1994
DAWN is very active in the preparations for the ICPD as well as at ICPD itself and thereafter. Rosina Wiltshire, Gita Sen, Sonia Corrêa, and Peggy Antrobus of DAWN contribute to Population and Environment: Rethinking the Debate, which challenges depoliticised narratives by placing population within broader social, economic, and political contexts. This book is co-edited by DAWN’s founder member, Lourdes Arizpe; it reinforces a justice-based, feminist rethinking of sustainability rooted in the lived realities of women in the global South.
DAWN also contributes intensively to Population Policies Reconsidered: Health, Empowerment and Rights through multiple chapters; Gita Sen is a co-editor. DAWN’s publication Population and Reproductive Rights: Feminist Perspectives from the South (edited by Sonia Corrêa) is grounded in three years of consultations across 50 countries, bridging local realities with global policy debates and foregrounding Southern feminist perspectives in Cairo.
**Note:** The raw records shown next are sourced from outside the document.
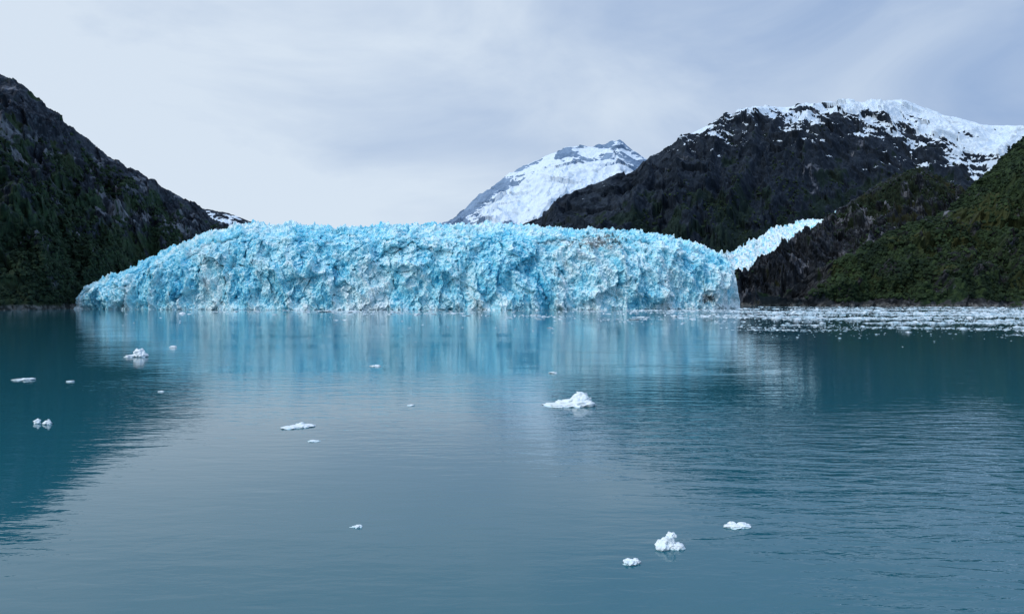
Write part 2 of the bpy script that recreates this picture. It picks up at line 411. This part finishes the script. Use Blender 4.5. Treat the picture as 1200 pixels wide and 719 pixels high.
scatter("forest", [(PA, vA, 14000, 1.6, 4.6, 71)], m.m)
scatter("forest", [(PB, vB, 4000, 1.6, 4.0, 72), (PL, vL, 12000, 1.4, 3.6, 73), (PC, vC, 7000, 2.5, 5, 74)], m2.m)

# ------------------------------------------------------------ floating ice
m = NT("iceberg_ice")
n1 = m.noise(m.pos(), 3.0, 5, 0.65); n2 = m.noise(m.pos(), 14.0, 4, 0.6)
g = m.n('ShaderNodeNewGeometry'); sx = m.n('ShaderNodeSeparateXYZ'); m.l(g.outputs['Position'], sx.inputs[0])
low_ = m.step(sx.outputs[2], 0.10, 0.0)
f = m.math('ADD', m.math('MULTIPLY', m.step(n1, 0.48, 0.7), 0.35), m.math('MULTIPLY', low_, 0.55), clamp=True)
m.l(m.mix(f, c3(0.86, 0.93, 0.96), c3(0.42, 0.74, 0.84)), m.bsdf.inputs['Base Color'])
m.bsdf.inputs['Roughness'].default_value = 0.35
b = m.bump(m.math('ADD', n1, m.math('MULTIPLY', n2, 0.4)), 0.5, 0.08); m.l(b.outputs[0], m.bsdf.inputs['Normal'])
mat_float = m.m
mat_brash = NT("brash_ice_bits")
bn = mat_brash.noise(mat_brash.pos(), 0.25, 2, 0.6)
mat_brash.l(mat_brash.mix(mat_brash.step(bn, 0.35, 0.65), c3(0.38, 0.56, 0.65), c3(0.80, 0.88, 0.93)), mat_brash.bsdf.inputs['Base Color'])
mat_brash.bsdf.inputs['Roughness'].default_value = 0.5
mat_brash = mat_brash.m

V5, T5 = ico(5)
def berg(name, a, b, wpx, lobes, seed):
    """lobes: (dx,dy,dz,rx,ry,rz) in units of half width"""
    D = CAM_H*F/(-b); x0 = a*D/F; w = wpx*D/F/2
    Vs, Ts = [], []
    for i, (dx, dy, dz, rx, ry, rz) in enumerate(lobes):
        V = V5.copy()
        s = seed*31+i*7
        fv, fe, _ = facets(V[:, 0]*1.6+s, V[:, 1]*1.6, V[:, 2]*1.6, s)
        n = fbm(V[:, 0]*1.5+s, V[:, 1]*1.5, V[:, 2]*1.5, 5, s, 0.55)
        V = V*(1+0.45*fv+0.35*n)[:, None]
        V = V*np.array([rx, ry, rz])*w+np.array([dx, dy, dz])*w
        Vs.append(V); Ts.append(T5+i*len(V5))
    V = np.concatenate(Vs)
    ob = tri_mesh(name, V, np.concatenate(Ts), smooth=True)
    ob.location = (x0, D, 0)
    ob.data.materials.append(mat_float); return ob
berg("iceberg", 68, -125, 54, [(-0.45, 0, 0, .60, .7, .09), (-0.1, 0.5, 0.03, .5, .5, .16), (0.45, 0.1, 0.04, .5, .6, .22), (0.50, 0.7, 0.1, .42, .35, .36), (0.05, -0.2, 0.0, .6, .5, .10)], 1)
berg("iceberg", 184, -293, 36, [(-0.35, 0, 0.12, .5, .5, .42), (0.35, 0.1, 0.05, .55, .5, .3), (0.05, 0.3, 0.4, .42, .4, .45), (0.25, 0.3, 0.75, .28, .22, .24), (0.7, 0, 0.0, .3, .35, .2)], 2)
berg("iceberg", 141, -311, 20, [(-0.2, 0, 0.05, .75, .8, .35), (0.4, .2, 0.2, .5, .5, .32)], 3)
berg("iceberg", 266, -268, 31, [(-0.2, 0, 0.0, .75, .6, .24), (0.3, .2, 0.05, .6, .5, .2), (-.4, .3, .1, .3, .3, .22)], 4)
berg("iceberg", -182, -268, 13, [(0.2, 0, 0.05, .7, .6, .35), (-0.5, 0, 0, .6, .4, .2)], 5)
berg("iceberg", -252, -151, 36, [(-0.4, 0, 0.0, .6, .8, .10), (0.3, .3, 0.0, .7, .7, .14), (0, .8, .05, .3, .3, .14)], 6)
berg("iceberg", -233, -167, 12, [(0, 0, 0, 1, 1, .2)], 7)
berg("iceberg", -557, -146, 9, [(0, 0, 0.2, .8, .8, .8), (0.1, 0, .8, .3, .3, .5)], 8)
berg("iceberg", -545, -147, 10, [(0, 0, 0.2, .9, .8, .6), (0.3, 0, .5, .3, .3, .6)], 9)
berg("iceberg", -572, -95, 24, [(-0.3, 0, 0, .7, .8, .12), (.4, 0, .05, .5, .5, .15)], 10)
berg("iceberg", -518, -97, 8, [(0, 0, 0, 1, 1, .3)], 11)
berg("iceberg", -440, -68, 24, [(-0.5, 0, 0, .5, .8, .2), (.2, 0, .2, .5, .5, .55), (.6, 0, .1, .4, .5, .25)], 12)
berg("iceberg", -160, -79, 11, [(0, 0, 0, 1, 1, .25)], 13)
berg("iceberg", -119, -125, 9, [(0, 0, 0, 1, 1, .25)], 14)
berg("iceberg", 48, -87, 9, [(0, 0, 0, 1, 1, .3)], 15)
berg("iceberg", -412, -109, 7, [(0, 0, 0, 1, 1, .3)], 16)
berg("iceberg", -397, -57, 7, [(0, 0, 0.1, 1, 1, .5)], 17)

# brash ice field
def brash():
    r = np.random.default_rng(5)
    N = 240000
    a = r.uniform(-480, 900, N); b = -np.exp(r.uniform(math.log(9.6), math.log(60), N))
    D = CAM_H*F/(-b); x = a*D/F
    band = fbm(x/70, D/40, x*0, 5, 77, 0.62)
    right = sstep(215, 290, a)*(np.interp(-b, [9, 13, 20, 30, 40, 50], [.8, .9, .9, .75, .4, 0.0]))
    mid = sstep(-420, -200, a)*np.interp(-b, [11, 15, 18, 26, 45, 75], [.6, .4, .10, .015, .002, 0])
    cen = sstep(-60, 60, a)*np.interp(-b, [11, 15, 22, 30, 40], [.7, .5, .20, .02, 0])
    stray = 0.0018*np.interp(-b, [11, 30, 60], [1, 1, .3])
    p = np.maximum.reduce([right*np.clip(0.24+1.8*band, 0.03, 1), mid*np.clip(0.25+1.6*band, 0.01, 1), cen*np.clip(0.22+1.7*band, 0, 1), stray+0*band])
    keep = (r.random(N) < p) & (D < 1290)
    frontD = np.interp(a, [-516, -400, -250, 0, 150, 230, 268, 300], [925, 870, 843, 846, 880, 925, 985, 1260])
    keep &= D < frontD
    x, D = x[keep], D[keep]; k = len(x)
    s = 0.15+0.22*r.pareto(2.6, k); s = np.minimum(s, 1.8)*np.clip(D/350, 0.3, 1.8)
    jit = 1+0.5*(r.random((k, len(V0), 1))-0.5)*2
    V = V0[None]*jit
    hgt = (0.16+0.28*r.random(k))
    V = np.stack([V[..., 0]*(s*(1+0.9*r.random(k)))[:, None], V[..., 1]*(s*(0.7+.7*r.random(k)))[:, None], V[..., 2]*(s*hgt)[:, None]], -1)
    V += np.stack([x, D, 0*x], -1)[:, None, :]
    T = (T0[None]+(np.arange(k)*len(V0))[:, None, None]).reshape(-1, 3)
    ob = tri_mesh("brash_ice", V.reshape(-1, 3), T); ob.data.materials.append(mat_brash)
brash()

# ------------------------------------------------------------ water
me = bpy.data.meshes.new("water")
S = 30000
me.from_pydata([(-S, -S, 0), (S, -S, 0), (S, S, 0), (-S, S, 0)], [], [(0, 1, 2, 3)])
water = bpy.data.objects.new("water", me); scene.collection.objects.link(water)
m = NT("fjord_water")
n_s = m.noise(m.pos((0.40, 1, 1), (0, 0, 0.35)), 1.3, 3, 0.6, 0.4)
n_m = m.noise(m.pos((0.35, 1, 1), (0, 0, 0.18)), 0.5, 2, 0.5, 0.3)
n_l = m.noise(m.pos((0.5, 1, 1), (0, 0, 0.1)), 0.05, 2, 0.5)
slick = m.step(m.noise(m.pos((0.35, 1, 1), (0, 0, 0.1)), 0.018, 3, 0.55, 0.8), 0.40, 0.62)
sxw = m.n('ShaderNodeSeparateXYZ'); m.l(m.pos(), sxw.inputs[0])
# the breeze reaches the right-hand (eastern) near shore of the fjord; under the ice cliff it is calm
east = m.step(sxw.outputs[0], 4.0, 26.0)
calm = m.step(sxw.outputs[1], 110.0, 65.0)
gust = m.math('ADD', m.math('MULTIPLY', slick, 0.28), 0.20)
gust = m.math('ADD', gust, m.math('MULTIPLY', m.math('MULTIPLY', east, calm), m.math('ADD', m.math('MULTIPLY', slick, 0.7), 0.75)))
h = m.math('ADD', m.math('MULTIPLY', n_s, 0.045), m.math('MULTIPLY', n_m, 0.10))
h = m.math('MULTIPLY', h, gust)
h = m.math('ADD', h, m.math('MULTIPLY', n_l, 0.07))
b = m.bump(h, 1.0, 1.0)
m.l(b.outputs[0], m.bsdf.inputs['Normal'])
m.l(m.mix(m.noise(m.pos((0.4, 1, 1)), 0.01, 2, 0.5), c3(0.013, 0.108, 0.142), c3(0.016, 0.128, 0.174)), m.bsdf.inputs['Base Color'])
m.bsdf.inputs['Roughness'].default_value = 0.03
m.bsdf.inputs['IOR'].default_value = 1.333
me.materials.append(m.m)

# ------------------------------------------------------------ sky
w = bpy.data.worlds.new("World"); scene.world = w; w.use_nodes = True
t = w.node_tree; t.nodes.clear()
N = t.nodes.new; L = t.links.new
out = N('ShaderNodeOutputWorld'); bg = N('ShaderNodeBackground'); L(bg.outputs[0], out.inputs[0])
bg.inputs['Strength'].default_value = 0.1
SUN_EL, SUN_AZ = math.radians(40), math.radians(225)
sky = N('ShaderNodeTexSky'); sky.sky_type = 'NISHITA'; sky.sun_disc = False
sky.sun_elevation = SUN_EL; sky.sun_rotation = SUN_AZ
tc = N('ShaderNodeTexCoord')
mp = N('ShaderNodeMapping'); mp.inputs['Scale'].default_value = (1, 1, 2.2); mp.inputs['Rotation'].default_value = (0, 0.35, 0)
L(tc.outputs['Generated'], mp.inputs[0])
nz = N('ShaderNodeTexNoise'); nz.inputs['Scale'].default_value = 3.4; nz.inputs['Detail'].default_value = 6; nz.inputs['Roughness'].default_value = 0.55; nz.inputs['Distortion'].default_value = 0.5
L(mp.outputs[0], nz.inputs['Vector'])
sp = N('ShaderNodeSeparateXYZ'); L(tc.outputs['Generated'], sp.inputs[0])
def M(op, a, b, clamp=False):
    x = N('ShaderNodeMath'); x.operation = op; x.use_clamp = clamp
    for i, v in enumerate((a, b)):
        if isinstance(v, (int, float)): x.inputs[i].default_value = v
        else: L(v, x.inputs[i])
    return x.outputs[0]
f = M('ADD', M('MULTIPLY', M('SUBTRACT', nz.outputs[0], 0.5), 1.7), 0.14)
f = M('ADD', f, M('MULTIPLY', sp.outputs[0], 0.85))
f = M('ADD', f, M('MULTIPLY', sp.outputs[2], 0.6), clamp=True)
mx = N('ShaderNodeMix'); mx.data_type = 'RGBA'; L(f, mx.inputs[0])
mx.inputs[6].default_value = (0.70, 0.80, 0.92, 1); mx.inputs[7].default_value = (0.32, 0.45, 0.69, 1)
zb = M('ADD', M('MULTIPLY', M('MAXIMUM', M('SUBTRACT', sp.outputs[2], 0.35), 0.0), 8.0), 10.0)
sc = N('ShaderNodeVectorMath'); sc.operation = 'SCALE'; L(mx.outputs[2], sc.inputs[0]); L(zb, sc.inputs['Scale'])
m2 = N('ShaderNodeMix'); m2.data_type = 'RGBA'; m2.inputs[0].default_value = 0.94
L(sky.outputs[0], m2.inputs[6]); L(sc.outputs[0], m2.inputs[7]); L(m2.outputs[2], bg.inputs[0])

# ------------------------------------------------------------ sun (veiled by overcast)
sd = bpy.data.lights.new("sun", 'SUN'); sd.energy = 1.3; sd.angle = math.radians(12); sd.color = (1.0, 0.98, 0.95)
so = bpy.data.objects.new("sun", sd); scene.collection.objects.link(so)
from mathutils import Vector
dirv = Vector((math.sin(SUN_AZ)*math.cos(SUN_EL), math.cos(SUN_AZ)*math.cos(SUN_EL), math.sin(SUN_EL)))
so.rotation_euler = (-dirv).to_track_quat('-Z', 'Y').to_euler()
so.location = (0, 0, 400)

scene.view_settings.view_transform = 'Standard'
scene.view_settings.look = 'None'
scene.view_settings.exposure = 0

cd = bpy.data.cameras.new("camera"); cam = bpy.data.objects.new("camera", cd); scene.collection.objects.link(cam)
cd.sensor_width = 36; cd.lens = F/1200*36; cd.clip_end = 60000; cd.clip_start = 0.5
cam.location = (0, 0, CAM_H); cam.rotation_euler = (math.radians(90-0.578), 0, 0)
scene.camera = cam
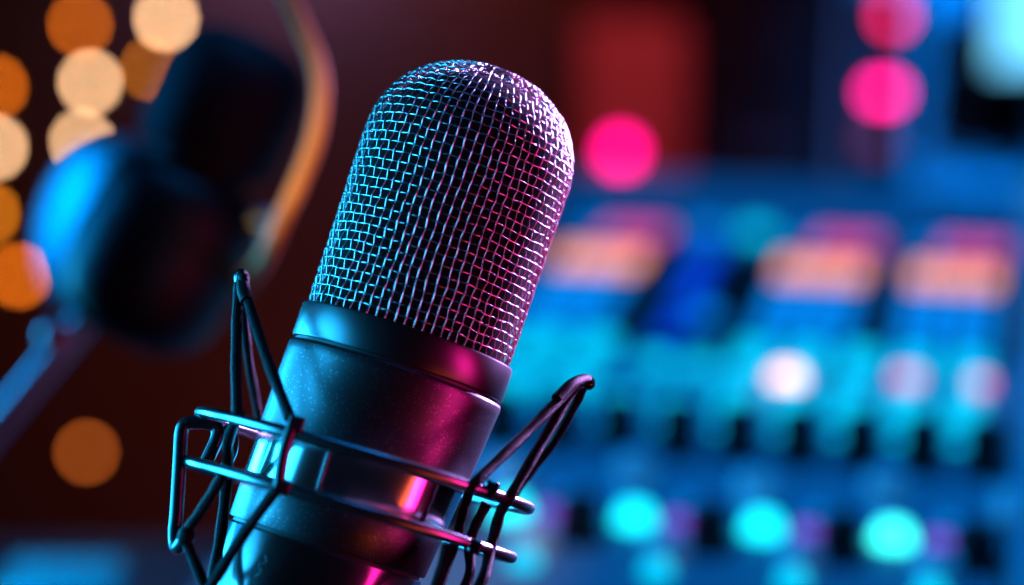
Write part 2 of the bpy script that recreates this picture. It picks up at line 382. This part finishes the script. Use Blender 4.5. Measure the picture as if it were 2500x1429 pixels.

At a crucial preparatory meeting in Rio in January 1994, DAWN helps draft the Women’s Declaration on Population Policies and acts as a crucial bridge between women’s rights advocates from the South and North, overcoming deep divides. At the 1994 International Conference on Population and Development, DAWN played a significant role in shifting the debate from demographic control to sexual and reproductive health and rights and development justice. DAWN members are also active in the feminist HERA (Health, Empowerment, Rights and Accountability) group whose members play a vital role at the ICPD.